Teaching Sustainability

As climate concerns rise and sustainability becomes central to how businesses operate, companies face increasing pressure to demonstrate their environmental accountability. Regulators, investors, customers, and corporate partners all expect transparency about environmental impact and management strategies.

What is CDP?

Founded in 2000, the Carbon Disclosure Project (CDP) is a global platform enabling organizations to measure and share their environmental performance. The platform offers annual questionnaires and scoring systems that provide comparable ratings for corporate environmental disclosure and management effectiveness.

CDP reporting is technically voluntary but functionally essential. It represents "the most widely used sustainability and carbon disclosure system in the world." Increasingly, large corporations require suppliers to disclose through CDP as part of procurement and sustainability requirements.

Who Needs to Report?

CDP operates across more than 80 countries in both public and private sectors, applying to companies of all sizes. "Nearly 25,000 organizations disclosed through CDP in 2023 alone." Stakeholders use this data differently:

  • Investors evaluate environmental risks affecting financial performance
  • Customers require supplier disclosures to meet internal sustainability goals
  • NGOs and advocacy groups track corporate accountability
  • Financial institutions assess climate risk and regulatory compliance

What Does CDP Reporting Involve?

The process follows four steps:

1. Register - Create an account and register with CDP

2. Report - Complete a detailed questionnaire covering five themes:

  • Climate Change
  • Water security
  • Forests
  • Plastics
  • Biodiversity

CDP's questionnaire aligns with major frameworks including GHG Protocol, IFRS S2, ESRS, TNFD, TCFD, GRI, and others, enabling companies to meet multiple requirements simultaneously.

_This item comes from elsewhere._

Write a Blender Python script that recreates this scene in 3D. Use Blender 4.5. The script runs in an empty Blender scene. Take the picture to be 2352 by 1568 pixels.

3. Verify - CDP may require third-party or internal verification of submitted data

4. Receive a Score - Organizations receive ratings from D- to A, with A List recognition for leadership. Non-disclosing entities receive an F rating.

What's New in 2025?

CDP is emphasizing "granular, comprehensive data on indirect emissions" and strengthening requirements around Scope 3 emissions and value chain transparency. This shift acknowledges that indirect emissions significantly impact overall carbon footprints.

Why It Matters

Transparency expectations continue growing. In 2023, "companies reporting through CDP identified $16 trillion in potential climate-related opportunities." Participation enhances credibility, strengthens investor relationships, and opens partnership doors.

How to Prepare

  1. Start tracking emissions using the Greenhouse Gas (GHG) Protocol
  2. Focus on Scope 3 emissions by mapping supply chains and gathering vendor data
  3. Invest in software - solutions like Aclymate can simplify CDP-aligned reporting with audit-ready data

Conclusion

CDP represents one of several major sustainability frameworks businesses must understand in 2025. As transparency expectations increase, navigating these frameworks becomes essential for meeting stakeholder demands, reducing risk, and identifying opportunities.